柑橘を長持ちさせる技術『シルクコーティング』
オンエアレポート
2025.03.20

“シルクコーティングした柑橘”と“していない柑橘”の比較
今回、注目するのはこちらです。
「柑橘を長持ちさせる技術『シルクコーティング』」

今回のイノベーターは、愛媛県にあるユナイテッドシルク株式会社の代表取締役社長、河合崇さんです。

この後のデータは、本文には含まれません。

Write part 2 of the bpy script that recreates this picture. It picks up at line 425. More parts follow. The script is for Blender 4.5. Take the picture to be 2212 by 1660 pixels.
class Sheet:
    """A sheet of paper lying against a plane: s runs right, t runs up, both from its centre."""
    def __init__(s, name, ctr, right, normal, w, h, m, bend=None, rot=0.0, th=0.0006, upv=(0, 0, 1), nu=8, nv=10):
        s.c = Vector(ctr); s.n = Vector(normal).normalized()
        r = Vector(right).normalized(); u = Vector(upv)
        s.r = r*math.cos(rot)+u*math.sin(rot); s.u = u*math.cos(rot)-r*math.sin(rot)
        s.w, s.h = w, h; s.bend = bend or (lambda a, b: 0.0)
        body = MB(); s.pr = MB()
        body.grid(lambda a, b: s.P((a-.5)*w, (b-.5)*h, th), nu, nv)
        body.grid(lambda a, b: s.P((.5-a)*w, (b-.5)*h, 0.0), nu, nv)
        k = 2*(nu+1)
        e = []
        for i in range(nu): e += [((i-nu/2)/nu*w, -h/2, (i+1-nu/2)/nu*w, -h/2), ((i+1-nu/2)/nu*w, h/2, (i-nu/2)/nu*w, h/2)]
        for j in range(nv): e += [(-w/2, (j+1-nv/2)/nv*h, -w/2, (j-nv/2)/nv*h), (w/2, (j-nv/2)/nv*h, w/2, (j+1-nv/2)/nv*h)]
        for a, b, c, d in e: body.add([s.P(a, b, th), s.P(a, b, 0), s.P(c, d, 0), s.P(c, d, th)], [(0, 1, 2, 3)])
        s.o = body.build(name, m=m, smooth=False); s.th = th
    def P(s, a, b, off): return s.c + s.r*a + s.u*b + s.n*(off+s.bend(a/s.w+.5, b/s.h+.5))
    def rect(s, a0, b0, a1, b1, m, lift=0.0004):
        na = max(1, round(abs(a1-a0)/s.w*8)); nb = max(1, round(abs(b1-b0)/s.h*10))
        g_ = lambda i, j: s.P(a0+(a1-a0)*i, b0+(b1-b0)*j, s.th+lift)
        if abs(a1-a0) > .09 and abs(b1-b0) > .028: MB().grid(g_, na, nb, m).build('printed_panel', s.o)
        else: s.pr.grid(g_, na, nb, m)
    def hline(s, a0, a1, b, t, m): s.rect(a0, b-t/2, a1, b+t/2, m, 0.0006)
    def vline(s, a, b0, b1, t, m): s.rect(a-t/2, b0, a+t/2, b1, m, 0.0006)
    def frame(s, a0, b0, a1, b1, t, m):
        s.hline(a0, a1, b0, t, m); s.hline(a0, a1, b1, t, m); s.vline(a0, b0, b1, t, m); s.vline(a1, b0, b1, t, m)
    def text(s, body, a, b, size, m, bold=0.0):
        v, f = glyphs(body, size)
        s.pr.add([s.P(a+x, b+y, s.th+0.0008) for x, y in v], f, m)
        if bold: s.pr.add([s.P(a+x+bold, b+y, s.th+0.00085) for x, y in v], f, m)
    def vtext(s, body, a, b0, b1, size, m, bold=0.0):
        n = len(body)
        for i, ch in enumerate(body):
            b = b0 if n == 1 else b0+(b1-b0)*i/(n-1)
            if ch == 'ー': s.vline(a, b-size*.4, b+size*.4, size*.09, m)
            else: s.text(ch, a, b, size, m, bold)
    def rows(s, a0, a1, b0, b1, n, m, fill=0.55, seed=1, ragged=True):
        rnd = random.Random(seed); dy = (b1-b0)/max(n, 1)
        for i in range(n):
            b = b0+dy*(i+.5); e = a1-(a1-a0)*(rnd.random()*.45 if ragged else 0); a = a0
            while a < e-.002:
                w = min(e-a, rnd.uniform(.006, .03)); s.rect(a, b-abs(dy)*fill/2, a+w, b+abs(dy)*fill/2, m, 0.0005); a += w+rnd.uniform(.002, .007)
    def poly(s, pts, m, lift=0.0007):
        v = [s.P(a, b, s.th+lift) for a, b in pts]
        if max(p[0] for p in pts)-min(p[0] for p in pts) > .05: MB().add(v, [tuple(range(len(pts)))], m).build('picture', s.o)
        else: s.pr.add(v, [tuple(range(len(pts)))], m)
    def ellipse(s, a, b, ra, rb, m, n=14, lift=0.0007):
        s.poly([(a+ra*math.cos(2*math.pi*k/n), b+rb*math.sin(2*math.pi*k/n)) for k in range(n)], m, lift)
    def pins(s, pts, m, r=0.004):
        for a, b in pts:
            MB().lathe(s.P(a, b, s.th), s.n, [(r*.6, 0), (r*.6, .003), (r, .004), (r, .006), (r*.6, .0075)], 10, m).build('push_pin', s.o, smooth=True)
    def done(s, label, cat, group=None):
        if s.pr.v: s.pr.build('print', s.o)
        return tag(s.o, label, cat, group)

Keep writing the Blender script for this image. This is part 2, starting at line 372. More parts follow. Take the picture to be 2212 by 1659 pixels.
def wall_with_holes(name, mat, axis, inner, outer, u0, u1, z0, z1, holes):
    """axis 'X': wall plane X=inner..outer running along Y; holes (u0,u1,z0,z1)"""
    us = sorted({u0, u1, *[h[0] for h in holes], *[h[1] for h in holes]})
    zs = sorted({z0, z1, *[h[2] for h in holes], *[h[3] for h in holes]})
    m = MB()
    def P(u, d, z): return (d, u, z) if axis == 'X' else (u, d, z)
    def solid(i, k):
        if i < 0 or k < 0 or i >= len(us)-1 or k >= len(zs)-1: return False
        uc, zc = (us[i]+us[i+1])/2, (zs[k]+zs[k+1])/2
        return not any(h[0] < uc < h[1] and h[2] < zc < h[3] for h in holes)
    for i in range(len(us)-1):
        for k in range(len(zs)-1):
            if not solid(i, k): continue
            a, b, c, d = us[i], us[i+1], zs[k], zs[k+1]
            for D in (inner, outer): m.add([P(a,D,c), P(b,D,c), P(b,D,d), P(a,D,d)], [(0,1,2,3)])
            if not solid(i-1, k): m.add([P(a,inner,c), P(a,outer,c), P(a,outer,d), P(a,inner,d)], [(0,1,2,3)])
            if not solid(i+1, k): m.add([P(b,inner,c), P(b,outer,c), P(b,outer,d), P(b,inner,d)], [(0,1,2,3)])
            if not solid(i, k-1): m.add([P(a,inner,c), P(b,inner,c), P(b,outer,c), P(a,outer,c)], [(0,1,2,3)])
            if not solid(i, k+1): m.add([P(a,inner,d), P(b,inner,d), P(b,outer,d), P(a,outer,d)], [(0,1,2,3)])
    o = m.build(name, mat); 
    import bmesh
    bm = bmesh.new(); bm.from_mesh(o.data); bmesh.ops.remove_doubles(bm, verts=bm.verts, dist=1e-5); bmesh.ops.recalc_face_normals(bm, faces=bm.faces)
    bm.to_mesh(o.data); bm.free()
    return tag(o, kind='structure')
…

ユナイテッドシルク株式会社は、どのような会社なのでしょうか?
「シルクのトータルソリューションカンパニーです。
養蚕を工業化して、白い繭層からシルクプロティンを自社工場で抽出・加工して、
繊維以外に、フードテック(食品)、ヘルスケア(美容=化粧品)、バイオマテリアル(医薬品、樹脂ポリマー)向けに
シルク原料を供給します」
そして、柑橘を長持ちさせる「シルクコーティング」。こちらは、どのような技術なのでしょう?
「シルクリキッド(水溶液)を柑橘にコーティングすることで、メッシュを形成します。
この天然のメッシュが酸素の通過を適度に阻害してくれるので、柑橘の賞味期限を伸ばすことができます」
柑橘に、どのような方法でコーティングをするんですか?
「選果場で、専用スプレーノズルを用いて、コーティングします」
このコーティングで、どのぐらい、柑橘は長持ちするんですか?
「愛媛県のデジタル実装加速化プロジェクト『トライアングルエヒメ』で実証実験を重ねており、
コーティングがない場合と比べて、柑橘は1.5~2倍くらい長持ちする見込みです」
なぜ、長持ちするのでしょう?
「シルクを構成するフィブロインと呼ばれるタンパク質は、疎水性(水を通しにくい)の「βシート」と呼ばれる
結晶構造を持っていて、集まると自然に繊維を構成する性質=自己組織性があります。
天然のメッシュで柑橘を覆い、酸素の通過を適度に阻害してくれることで、長持ちします」
どのような思いがあって、この技術を開発したのでしょうか?
「物流2024年問題として、物流業界の人手不足問題の解消につながらないか、
店頭で販売する前に柑橘が腐敗するフードロスを防げないか、
また、最終的には、日本(愛媛)の柑橘の海外輸出につながらないかと考えたことがきっかけです」
柑橘農家さんが、実際に使えるようになるのは、いつごろになりそうですか?
「来シーズン(今年10月以降)に、本格的に活用できることを目指しています」

今は柑橘で実証実験を行っている、こちらの技術。
今後は柑橘だけでなく、幅広い農作物に使えるようになることを期待しています。